## Your goal
All of the lines below are to be printed again exactly; images are excluded from the output.

## Raw data
※

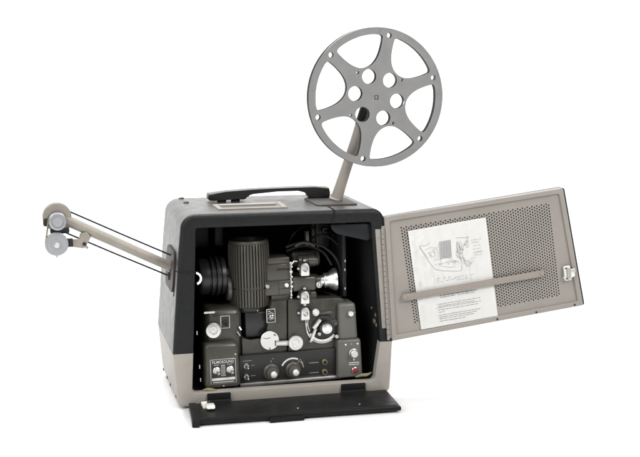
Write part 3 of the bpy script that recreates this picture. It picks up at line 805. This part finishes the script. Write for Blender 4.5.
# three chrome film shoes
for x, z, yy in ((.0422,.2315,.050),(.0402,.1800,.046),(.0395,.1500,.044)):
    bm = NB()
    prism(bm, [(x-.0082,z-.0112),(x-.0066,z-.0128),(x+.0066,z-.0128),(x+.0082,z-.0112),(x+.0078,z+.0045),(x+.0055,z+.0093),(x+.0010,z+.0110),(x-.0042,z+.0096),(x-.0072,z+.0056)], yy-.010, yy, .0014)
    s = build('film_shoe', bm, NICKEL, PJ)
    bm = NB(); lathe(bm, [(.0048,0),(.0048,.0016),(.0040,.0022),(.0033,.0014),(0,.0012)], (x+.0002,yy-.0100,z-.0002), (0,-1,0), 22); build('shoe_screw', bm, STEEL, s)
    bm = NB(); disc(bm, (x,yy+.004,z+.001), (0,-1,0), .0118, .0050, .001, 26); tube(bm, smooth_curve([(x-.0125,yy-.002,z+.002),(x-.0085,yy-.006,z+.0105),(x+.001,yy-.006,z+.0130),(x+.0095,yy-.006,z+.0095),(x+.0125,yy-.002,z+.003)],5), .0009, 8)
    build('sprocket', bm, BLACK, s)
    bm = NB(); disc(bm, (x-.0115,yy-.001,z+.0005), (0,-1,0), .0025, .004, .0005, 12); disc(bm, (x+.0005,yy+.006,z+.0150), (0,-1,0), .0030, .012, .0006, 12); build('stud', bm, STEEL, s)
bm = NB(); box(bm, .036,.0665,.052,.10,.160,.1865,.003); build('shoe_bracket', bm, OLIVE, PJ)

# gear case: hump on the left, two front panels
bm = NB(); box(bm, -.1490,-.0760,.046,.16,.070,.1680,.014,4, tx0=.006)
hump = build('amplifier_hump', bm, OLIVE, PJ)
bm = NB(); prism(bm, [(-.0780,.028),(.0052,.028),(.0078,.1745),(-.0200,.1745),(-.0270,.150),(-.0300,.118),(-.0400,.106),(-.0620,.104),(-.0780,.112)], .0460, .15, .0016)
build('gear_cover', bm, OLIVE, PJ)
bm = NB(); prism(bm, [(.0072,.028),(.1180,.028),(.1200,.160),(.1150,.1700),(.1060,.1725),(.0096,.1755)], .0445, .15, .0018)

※

## Answer to the exercise
Write part 3 of the bpy script that recreates this picture. It picks up at line 805. This part finishes the script. Write for Blender 4.5.
# three chrome film shoes
for x, z, yy in ((.0422,.2315,.050),(.0402,.1800,.046),(.0395,.1500,.044)):
    bm = NB()
    prism(bm, [(x-.0082,z-.0112),(x-.0066,z-.0128),(x+.0066,z-.0128),(x+.0082,z-.0112),(x+.0078,z+.0045),(x+.0055,z+.0093),(x+.0010,z+.0110),(x-.0042,z+.0096),(x-.0072,z+.0056)], yy-.010, yy, .0014)
    s = build('film_shoe', bm, NICKEL, PJ)
    bm = NB(); lathe(bm, [(.0048,0),(.0048,.0016),(.0040,.0022),(.0033,.0014),(0,.0012)], (x+.0002,yy-.0100,z-.0002), (0,-1,0), 22); build('shoe_screw', bm, STEEL, s)
    bm = NB(); disc(bm, (x,yy+.004,z+.001), (0,-1,0), .0118, .0050, .001, 26); tube(bm, smooth_curve([(x-.0125,yy-.002,z+.002),(x-.0085,yy-.006,z+.0105),(x+.001,yy-.006,z+.0130),(x+.0095,yy-.006,z+.0095),(x+.0125,yy-.002,z+.003)],5), .0009, 8)
    build('sprocket', bm, BLACK, s)
    bm = NB(); disc(bm, (x-.0115,yy-.001,z+.0005), (0,-1,0), .0025, .004, .0005, 12); disc(bm, (x+.0005,yy+.006,z+.0150), (0,-1,0), .0030, .012, .0006, 12); build('stud', bm, STEEL, s)
bm = NB(); box(bm, .036,.0665,.052,.10,.160,.1865,.003); build('shoe_bracket', bm, OLIVE, PJ)

# gear case: hump on the left, two front panels
bm = NB(); box(bm, -.1490,-.0760,.046,.16,.070,.1680,.014,4, tx0=.006)
hump = build('amplifier_hump', bm, OLIVE, PJ)
bm = NB(); prism(bm, [(-.0780,.028),(.0052,.028),(.0078,.1745),(-.0200,.1745),(-.0270,.150),(-.0300,.118),(-.0400,.106),(-.0620,.104),(-.0780,.112)], .0460, .15, .0016)
build('gear_cover', bm, OLIVE, PJ)
bm = NB(); prism(bm, [(.0072,.028),(.1180,.028),(.1200,.160),(.1150,.1700),(.1060,.1725),(.0096,.1755)], .0445, .15, .0018)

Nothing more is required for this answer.